Mayor Bell at times has seemed disengaged from the day-to-day work of governing, yet he remains a genial, popular figure in Toledo. City voters appear likely to renominate him in the nonpartisan September primary and send him into the November general election.

The big question: Who will emerge from the primary as Mr. Bell’s opponent?

City Council President Joe McNamara, a Democrat, is the mayor’s most formidable announced challenger. Despite his relative youth (he’s 35), he has a solid record of achievement, contributing leadership and policy expertise to the council. He could appeal to independent voters who are looking for a change.

At the same time, Mr.
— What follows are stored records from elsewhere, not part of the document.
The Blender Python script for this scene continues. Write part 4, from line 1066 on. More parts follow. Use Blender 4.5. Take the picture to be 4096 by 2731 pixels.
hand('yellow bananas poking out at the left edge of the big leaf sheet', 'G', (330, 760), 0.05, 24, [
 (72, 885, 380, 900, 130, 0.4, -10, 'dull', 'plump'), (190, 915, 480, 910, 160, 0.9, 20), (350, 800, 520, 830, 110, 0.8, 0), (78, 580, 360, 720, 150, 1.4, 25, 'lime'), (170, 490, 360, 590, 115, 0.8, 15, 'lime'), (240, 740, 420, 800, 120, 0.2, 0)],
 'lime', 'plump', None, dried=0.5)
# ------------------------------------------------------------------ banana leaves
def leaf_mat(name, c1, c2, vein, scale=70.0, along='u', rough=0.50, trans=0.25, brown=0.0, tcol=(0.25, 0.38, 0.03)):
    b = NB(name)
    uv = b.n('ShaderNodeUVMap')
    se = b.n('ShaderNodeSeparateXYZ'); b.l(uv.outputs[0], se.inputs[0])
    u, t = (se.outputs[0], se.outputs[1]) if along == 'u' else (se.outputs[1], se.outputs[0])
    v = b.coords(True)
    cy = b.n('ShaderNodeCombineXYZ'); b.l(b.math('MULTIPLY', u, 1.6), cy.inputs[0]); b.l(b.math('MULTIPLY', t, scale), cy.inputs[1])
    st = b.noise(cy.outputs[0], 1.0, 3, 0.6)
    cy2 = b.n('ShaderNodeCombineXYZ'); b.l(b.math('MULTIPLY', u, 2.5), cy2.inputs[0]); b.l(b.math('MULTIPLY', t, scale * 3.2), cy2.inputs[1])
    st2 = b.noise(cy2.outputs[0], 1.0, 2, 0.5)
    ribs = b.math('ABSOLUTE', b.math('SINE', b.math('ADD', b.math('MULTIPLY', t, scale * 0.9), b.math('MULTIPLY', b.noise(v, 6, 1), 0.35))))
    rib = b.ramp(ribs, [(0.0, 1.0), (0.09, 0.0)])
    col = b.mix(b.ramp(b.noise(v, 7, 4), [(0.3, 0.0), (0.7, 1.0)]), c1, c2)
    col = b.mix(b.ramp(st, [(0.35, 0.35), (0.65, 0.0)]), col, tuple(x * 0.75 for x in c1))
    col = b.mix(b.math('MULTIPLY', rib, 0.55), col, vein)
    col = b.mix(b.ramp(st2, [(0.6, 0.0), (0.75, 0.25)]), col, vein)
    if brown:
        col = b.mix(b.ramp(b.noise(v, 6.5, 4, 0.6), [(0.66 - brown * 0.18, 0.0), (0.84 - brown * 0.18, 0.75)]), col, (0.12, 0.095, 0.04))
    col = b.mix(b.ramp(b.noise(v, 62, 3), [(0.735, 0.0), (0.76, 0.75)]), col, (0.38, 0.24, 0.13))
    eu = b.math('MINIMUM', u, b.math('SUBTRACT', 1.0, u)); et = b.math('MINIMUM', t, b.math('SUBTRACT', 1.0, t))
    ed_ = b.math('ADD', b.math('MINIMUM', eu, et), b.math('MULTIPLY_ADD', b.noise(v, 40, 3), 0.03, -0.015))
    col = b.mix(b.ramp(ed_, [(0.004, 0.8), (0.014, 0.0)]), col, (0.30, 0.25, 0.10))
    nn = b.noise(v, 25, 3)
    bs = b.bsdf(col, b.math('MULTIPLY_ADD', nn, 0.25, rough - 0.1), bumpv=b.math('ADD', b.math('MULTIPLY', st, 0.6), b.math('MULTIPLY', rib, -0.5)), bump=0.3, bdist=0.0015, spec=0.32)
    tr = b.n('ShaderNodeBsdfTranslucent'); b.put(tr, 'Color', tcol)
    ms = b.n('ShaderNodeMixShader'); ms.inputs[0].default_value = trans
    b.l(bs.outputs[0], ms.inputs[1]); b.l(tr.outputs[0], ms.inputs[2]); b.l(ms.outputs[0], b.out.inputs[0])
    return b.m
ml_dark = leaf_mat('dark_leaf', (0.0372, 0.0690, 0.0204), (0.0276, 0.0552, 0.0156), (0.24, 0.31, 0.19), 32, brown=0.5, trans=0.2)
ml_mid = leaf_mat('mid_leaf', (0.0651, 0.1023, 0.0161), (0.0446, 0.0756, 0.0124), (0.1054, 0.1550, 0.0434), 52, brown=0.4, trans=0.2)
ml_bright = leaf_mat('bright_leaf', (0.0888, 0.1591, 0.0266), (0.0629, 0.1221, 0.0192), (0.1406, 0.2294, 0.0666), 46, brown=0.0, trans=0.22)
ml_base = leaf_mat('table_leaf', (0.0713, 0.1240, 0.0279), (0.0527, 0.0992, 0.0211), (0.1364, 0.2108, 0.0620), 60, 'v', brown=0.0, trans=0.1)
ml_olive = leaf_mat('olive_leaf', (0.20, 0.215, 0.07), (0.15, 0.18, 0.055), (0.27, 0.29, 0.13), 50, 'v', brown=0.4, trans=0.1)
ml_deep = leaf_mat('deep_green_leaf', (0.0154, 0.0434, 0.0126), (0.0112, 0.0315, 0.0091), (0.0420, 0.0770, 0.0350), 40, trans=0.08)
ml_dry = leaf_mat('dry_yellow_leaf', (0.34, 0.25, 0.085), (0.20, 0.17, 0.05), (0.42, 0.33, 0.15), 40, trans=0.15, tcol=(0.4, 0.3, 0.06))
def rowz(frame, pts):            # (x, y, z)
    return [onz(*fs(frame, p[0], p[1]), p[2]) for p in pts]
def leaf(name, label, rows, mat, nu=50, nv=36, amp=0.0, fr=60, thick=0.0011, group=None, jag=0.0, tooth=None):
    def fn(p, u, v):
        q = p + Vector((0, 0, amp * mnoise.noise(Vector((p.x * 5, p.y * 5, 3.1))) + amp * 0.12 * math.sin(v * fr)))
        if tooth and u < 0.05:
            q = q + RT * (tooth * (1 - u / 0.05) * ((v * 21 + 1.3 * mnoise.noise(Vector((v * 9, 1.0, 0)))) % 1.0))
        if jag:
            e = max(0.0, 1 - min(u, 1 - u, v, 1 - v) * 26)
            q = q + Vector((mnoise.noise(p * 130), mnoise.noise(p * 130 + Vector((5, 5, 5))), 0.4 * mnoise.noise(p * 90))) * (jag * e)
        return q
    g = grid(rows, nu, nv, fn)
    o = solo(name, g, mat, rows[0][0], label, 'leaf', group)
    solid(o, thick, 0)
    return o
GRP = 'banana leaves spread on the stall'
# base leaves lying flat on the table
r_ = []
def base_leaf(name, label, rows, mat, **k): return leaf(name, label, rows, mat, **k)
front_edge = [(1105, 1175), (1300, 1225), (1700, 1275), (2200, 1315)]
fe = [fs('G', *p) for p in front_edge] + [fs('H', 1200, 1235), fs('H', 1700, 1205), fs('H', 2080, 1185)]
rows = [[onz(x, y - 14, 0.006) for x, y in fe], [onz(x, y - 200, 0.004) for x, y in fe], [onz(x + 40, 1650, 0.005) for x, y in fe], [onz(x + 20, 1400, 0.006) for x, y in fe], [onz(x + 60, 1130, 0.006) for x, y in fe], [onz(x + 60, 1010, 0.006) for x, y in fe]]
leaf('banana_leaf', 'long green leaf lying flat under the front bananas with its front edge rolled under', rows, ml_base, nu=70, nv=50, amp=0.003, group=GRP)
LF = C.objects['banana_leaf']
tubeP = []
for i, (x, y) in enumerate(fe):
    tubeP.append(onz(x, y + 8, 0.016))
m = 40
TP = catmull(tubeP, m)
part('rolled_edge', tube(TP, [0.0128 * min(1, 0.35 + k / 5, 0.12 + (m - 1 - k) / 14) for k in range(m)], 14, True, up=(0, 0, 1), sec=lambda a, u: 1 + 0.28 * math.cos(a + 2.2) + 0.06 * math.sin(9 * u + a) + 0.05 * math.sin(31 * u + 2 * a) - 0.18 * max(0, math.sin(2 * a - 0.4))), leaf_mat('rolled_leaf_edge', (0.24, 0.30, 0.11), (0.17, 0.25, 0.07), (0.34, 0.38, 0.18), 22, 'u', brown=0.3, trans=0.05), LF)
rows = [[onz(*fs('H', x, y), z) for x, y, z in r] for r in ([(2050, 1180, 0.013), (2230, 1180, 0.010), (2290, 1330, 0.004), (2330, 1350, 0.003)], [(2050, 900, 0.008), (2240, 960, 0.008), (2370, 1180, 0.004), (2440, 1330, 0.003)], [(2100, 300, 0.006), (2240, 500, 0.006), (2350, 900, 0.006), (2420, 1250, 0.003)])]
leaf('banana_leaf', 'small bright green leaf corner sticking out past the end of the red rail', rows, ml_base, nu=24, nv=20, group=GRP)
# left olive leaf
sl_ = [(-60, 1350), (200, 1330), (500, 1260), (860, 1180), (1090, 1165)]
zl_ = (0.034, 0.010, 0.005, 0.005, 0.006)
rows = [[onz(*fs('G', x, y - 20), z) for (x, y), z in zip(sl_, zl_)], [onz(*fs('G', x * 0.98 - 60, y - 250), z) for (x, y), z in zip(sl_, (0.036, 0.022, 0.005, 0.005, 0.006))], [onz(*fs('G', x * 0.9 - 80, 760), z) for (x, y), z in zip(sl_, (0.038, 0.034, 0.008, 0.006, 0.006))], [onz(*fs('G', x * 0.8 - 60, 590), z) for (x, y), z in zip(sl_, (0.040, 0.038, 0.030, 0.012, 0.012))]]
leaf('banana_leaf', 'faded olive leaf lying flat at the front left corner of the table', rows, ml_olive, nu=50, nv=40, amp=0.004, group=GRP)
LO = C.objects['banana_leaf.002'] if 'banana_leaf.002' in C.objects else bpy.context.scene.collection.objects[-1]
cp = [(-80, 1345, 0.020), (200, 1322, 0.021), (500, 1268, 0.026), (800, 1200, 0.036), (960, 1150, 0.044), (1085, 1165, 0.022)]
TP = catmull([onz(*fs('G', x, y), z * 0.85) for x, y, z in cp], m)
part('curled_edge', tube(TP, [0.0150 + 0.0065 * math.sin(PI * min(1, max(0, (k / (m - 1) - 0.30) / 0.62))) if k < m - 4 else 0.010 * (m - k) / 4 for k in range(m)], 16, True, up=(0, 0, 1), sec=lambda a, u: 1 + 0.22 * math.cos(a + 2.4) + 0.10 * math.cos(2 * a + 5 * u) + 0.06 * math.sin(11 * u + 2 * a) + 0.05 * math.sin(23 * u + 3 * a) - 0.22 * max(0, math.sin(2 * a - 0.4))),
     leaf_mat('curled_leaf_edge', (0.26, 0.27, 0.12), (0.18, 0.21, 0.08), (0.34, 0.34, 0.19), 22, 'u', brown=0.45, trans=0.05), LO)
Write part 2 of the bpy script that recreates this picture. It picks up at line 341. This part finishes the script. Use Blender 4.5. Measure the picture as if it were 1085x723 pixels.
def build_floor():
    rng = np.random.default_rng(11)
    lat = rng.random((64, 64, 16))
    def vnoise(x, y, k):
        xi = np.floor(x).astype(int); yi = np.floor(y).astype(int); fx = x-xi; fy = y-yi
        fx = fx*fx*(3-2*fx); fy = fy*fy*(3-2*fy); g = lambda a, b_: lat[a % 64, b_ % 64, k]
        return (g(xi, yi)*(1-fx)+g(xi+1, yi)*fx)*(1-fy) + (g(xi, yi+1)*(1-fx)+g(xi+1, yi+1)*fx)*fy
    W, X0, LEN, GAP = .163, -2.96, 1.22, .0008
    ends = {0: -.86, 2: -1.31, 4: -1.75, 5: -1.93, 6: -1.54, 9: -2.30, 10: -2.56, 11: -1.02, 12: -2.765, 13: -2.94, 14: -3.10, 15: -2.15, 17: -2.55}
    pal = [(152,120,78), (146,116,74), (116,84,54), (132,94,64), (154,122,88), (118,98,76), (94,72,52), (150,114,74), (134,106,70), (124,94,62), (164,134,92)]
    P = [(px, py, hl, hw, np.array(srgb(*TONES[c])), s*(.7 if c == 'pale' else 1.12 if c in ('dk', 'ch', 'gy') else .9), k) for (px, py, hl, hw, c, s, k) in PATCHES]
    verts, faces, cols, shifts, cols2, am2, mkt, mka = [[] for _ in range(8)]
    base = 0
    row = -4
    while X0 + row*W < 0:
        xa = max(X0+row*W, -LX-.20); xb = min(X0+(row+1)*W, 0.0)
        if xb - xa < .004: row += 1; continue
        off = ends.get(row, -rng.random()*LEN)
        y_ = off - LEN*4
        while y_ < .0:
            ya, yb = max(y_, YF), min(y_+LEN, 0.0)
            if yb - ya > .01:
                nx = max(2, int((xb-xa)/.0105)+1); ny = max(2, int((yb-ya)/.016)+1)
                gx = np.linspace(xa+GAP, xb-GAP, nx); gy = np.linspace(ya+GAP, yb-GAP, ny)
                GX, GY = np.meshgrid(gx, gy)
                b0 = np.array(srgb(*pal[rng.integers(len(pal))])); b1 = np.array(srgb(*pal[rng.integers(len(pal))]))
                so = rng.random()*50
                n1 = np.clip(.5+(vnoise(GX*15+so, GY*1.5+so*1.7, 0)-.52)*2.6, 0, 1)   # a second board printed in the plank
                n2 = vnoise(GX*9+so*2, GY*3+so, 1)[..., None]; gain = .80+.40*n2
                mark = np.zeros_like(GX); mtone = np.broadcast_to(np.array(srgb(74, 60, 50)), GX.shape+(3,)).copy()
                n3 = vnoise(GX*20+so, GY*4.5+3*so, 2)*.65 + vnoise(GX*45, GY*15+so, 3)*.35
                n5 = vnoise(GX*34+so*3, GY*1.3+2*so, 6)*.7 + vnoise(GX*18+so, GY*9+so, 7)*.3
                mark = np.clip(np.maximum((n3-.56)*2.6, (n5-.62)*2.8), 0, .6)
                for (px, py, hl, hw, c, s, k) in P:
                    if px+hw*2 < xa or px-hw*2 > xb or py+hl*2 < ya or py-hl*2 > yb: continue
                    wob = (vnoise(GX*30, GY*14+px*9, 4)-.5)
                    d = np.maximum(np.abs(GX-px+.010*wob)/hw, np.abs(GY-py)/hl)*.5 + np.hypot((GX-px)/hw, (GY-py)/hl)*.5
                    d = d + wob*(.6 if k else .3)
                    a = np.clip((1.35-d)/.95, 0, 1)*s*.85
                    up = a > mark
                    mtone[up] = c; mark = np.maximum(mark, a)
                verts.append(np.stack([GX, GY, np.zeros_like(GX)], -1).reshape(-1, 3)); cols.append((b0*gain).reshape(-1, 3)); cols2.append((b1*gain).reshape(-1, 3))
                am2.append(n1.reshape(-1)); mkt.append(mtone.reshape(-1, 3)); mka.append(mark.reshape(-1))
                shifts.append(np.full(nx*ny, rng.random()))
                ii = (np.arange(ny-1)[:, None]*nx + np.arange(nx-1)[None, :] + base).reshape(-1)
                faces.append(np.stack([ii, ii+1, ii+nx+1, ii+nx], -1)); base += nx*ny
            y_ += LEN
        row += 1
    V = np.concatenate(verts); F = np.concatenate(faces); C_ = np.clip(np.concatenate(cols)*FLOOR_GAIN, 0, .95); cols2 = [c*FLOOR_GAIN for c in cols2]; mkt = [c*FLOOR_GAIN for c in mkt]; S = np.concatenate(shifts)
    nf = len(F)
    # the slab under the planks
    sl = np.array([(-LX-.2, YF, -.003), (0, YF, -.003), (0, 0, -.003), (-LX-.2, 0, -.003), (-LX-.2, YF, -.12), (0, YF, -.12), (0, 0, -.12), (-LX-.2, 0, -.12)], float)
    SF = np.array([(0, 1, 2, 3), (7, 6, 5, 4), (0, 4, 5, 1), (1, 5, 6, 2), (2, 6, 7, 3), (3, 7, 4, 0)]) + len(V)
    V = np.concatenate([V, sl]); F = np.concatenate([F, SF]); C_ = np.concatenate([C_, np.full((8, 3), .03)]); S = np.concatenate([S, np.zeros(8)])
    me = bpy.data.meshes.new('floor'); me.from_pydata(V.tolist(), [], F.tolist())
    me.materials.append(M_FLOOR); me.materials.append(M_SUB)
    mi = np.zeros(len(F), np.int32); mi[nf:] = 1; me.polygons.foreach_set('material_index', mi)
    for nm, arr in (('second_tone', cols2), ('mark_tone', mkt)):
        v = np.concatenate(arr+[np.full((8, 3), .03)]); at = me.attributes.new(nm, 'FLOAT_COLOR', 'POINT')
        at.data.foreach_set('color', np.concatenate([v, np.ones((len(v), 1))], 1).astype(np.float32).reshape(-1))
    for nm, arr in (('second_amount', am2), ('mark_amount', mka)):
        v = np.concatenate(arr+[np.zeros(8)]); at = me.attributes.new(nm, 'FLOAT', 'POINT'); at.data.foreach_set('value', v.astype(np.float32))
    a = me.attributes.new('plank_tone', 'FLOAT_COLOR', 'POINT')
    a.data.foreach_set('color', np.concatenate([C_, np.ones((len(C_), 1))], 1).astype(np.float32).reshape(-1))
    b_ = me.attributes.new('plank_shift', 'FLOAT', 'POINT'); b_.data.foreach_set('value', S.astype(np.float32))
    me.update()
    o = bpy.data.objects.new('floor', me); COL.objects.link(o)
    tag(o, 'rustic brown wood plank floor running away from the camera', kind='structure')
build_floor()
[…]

McNamara — despite a labor-friendly record — ran afoul of union and party bosses in recent months by opposing their lackluster choice to fill a council vacancy. He failed in a 2010 campaign for the state Senate. The mayor says his challenger lacks “spinal cord.”

Kicking off his campaign last week, Mr. McNamara offered a thoughtful critique of Mr. Bell’s economic-development strategy and record on public safety. But it won’t be enough for him, or any other challenger, merely to point out what the mayor has done wrong. He also needs to declare, in detail, what he will do better.

Lucas County Auditor Anita Lopez, another Democrat, is sounding like a candidate, although she still won’t declare herself one. Her gender and ethnicity would contribute welcome diversity to the mayoral campaign.

If/when Ms. Lopez runs, she will have the support of local union leaders. That will confer valuable advantages in fund-raising and campaign organization.

But it’s a double-edged sword, since she also will have to persuade city voters that as mayor, she would not merely do the bidding of organized labor. More broadly, she will have to explain how holding an obscure county row office has prepared her to run the city.

The mayoral race is attracting other candidates, some of them perennial. Mr. Bell’s predecessor, Carty Finkbeiner, hasn’t ruled out running, although he told me last week the odds are no more than “one in four or five” that he will get into the race.

Since he left office, Mr. Finkbeiner has been a one-man Greek chorus commenting on city government and politics. If he does not become a candidate, he’s clear on what he wants to hear from the mayoral field.

“I want them to address how they will improve the quality of living opportunities for Toledoans,” he says. “How are you going to make our economy more robust and diverse? And what are your plans to have a strong presence in the leadership of Toledo for the corporate, civic, academic, and labor (sectors), and for the grass roots?”

Mr. Finkbeiner shouldn’t be the only voice in the chorus. Other Toledoans will have to demand that the candidates address their priorities during the campaign as well.

It’s been entertaining to watch City Council members squirm and bluster ever since Mayor Bell pointed out how many of them are deadbeats about paying their city water bills. Those disclosures deftly shifted attention from the administration’s own mishandled public presentation of the $200 deposit/fee (take your pick) it is charging new water customers.

But this sideshow has obscured the bigger issue: The city must raise water rates soon to pay for repairs to an antiquated water and sewer system that have been deferred for years too long. What’s the best way to do that? The candidates have to talk about it.

We need similar conversations about crime and poverty, about job creation and housing, about the city’s appearance and economic development, both downtown and in the neighborhoods. The candidates must discuss how they would work to improve Toledo Public Schools, even though education is not the mayor’s direct responsibility. Voters need to hear specifics, not slogans.

The mayoral election will turn on the question: What must Toledo do to be a great city? That question demands an honest, issue-centered debate and a clean but hard-fought campaign.

The race is wide open. Toledoans have the luxury of watching the campaign unfold and defining it on their terms.

It’s important, certainly. But it also can, and should, be a lot of fun.